:: Aim ::
Lines that hold the word "objects" should be located and copied.

:: Information provided ::
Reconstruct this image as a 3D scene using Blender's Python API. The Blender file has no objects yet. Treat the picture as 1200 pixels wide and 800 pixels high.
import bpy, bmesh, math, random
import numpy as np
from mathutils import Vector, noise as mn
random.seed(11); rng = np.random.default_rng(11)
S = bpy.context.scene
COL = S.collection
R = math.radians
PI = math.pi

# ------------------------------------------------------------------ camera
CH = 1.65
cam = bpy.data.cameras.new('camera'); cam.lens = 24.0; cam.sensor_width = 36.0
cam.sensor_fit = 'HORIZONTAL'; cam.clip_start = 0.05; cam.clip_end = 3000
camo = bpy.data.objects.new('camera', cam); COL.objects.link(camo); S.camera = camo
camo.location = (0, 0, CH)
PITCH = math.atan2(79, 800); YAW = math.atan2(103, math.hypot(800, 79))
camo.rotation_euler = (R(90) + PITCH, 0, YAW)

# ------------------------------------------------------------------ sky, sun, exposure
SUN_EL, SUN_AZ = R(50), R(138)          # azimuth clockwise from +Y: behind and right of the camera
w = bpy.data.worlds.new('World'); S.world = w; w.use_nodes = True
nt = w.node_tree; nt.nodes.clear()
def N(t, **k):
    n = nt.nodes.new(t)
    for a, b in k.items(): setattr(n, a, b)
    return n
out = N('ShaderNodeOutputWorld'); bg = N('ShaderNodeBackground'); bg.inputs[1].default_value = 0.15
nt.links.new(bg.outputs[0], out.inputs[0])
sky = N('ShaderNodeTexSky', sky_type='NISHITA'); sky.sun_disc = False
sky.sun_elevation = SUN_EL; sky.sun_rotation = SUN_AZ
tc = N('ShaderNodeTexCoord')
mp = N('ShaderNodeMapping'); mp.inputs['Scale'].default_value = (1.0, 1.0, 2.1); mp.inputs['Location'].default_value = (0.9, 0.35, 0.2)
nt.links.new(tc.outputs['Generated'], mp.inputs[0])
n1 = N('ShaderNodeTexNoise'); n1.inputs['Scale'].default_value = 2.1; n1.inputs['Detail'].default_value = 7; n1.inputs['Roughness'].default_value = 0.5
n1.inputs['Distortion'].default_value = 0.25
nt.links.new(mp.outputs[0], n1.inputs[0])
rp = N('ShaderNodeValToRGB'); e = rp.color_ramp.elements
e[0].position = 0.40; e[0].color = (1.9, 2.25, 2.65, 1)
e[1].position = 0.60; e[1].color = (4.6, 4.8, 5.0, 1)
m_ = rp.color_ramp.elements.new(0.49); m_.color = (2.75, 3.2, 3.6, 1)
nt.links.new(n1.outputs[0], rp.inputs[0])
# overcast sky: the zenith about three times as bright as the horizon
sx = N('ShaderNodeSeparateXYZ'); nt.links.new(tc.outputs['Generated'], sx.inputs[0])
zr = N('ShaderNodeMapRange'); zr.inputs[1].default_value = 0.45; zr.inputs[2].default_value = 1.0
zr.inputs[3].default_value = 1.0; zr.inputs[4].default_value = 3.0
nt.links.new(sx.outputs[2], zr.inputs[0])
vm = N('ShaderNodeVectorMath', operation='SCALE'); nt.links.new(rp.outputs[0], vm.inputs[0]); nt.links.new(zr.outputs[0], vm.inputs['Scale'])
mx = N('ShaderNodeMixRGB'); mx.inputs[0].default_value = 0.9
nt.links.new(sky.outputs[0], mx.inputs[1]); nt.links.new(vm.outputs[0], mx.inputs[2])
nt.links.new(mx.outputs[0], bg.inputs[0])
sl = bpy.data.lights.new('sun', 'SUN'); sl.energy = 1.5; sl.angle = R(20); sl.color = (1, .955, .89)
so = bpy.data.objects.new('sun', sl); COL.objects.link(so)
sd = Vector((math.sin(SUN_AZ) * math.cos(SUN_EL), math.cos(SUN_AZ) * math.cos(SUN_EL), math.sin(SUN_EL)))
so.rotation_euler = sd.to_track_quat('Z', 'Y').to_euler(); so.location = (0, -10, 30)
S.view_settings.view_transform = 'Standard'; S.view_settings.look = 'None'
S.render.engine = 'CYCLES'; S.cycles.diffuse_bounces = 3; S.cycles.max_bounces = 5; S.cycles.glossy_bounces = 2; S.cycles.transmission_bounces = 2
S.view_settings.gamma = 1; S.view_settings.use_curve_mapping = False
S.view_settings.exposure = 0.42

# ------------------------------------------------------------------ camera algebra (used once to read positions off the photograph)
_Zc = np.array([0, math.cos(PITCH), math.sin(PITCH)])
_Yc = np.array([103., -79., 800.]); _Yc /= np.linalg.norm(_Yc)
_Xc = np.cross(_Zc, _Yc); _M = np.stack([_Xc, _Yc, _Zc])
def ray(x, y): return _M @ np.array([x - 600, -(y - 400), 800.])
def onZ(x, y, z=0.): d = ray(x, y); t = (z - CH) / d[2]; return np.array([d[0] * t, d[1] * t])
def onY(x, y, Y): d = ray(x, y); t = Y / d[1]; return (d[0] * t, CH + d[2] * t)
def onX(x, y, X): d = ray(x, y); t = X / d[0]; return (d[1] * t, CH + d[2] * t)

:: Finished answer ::
Reconstruct this image as a 3D scene using Blender's Python API. The Blender file has no objects yet. Treat the picture as 1200 pixels wide and 800 pixels high.
camo = bpy.data.objects.new('camera', cam); COL.objects.link(camo); S.camera = camo
so = bpy.data.objects.new('sun', sl); COL.objects.link(so)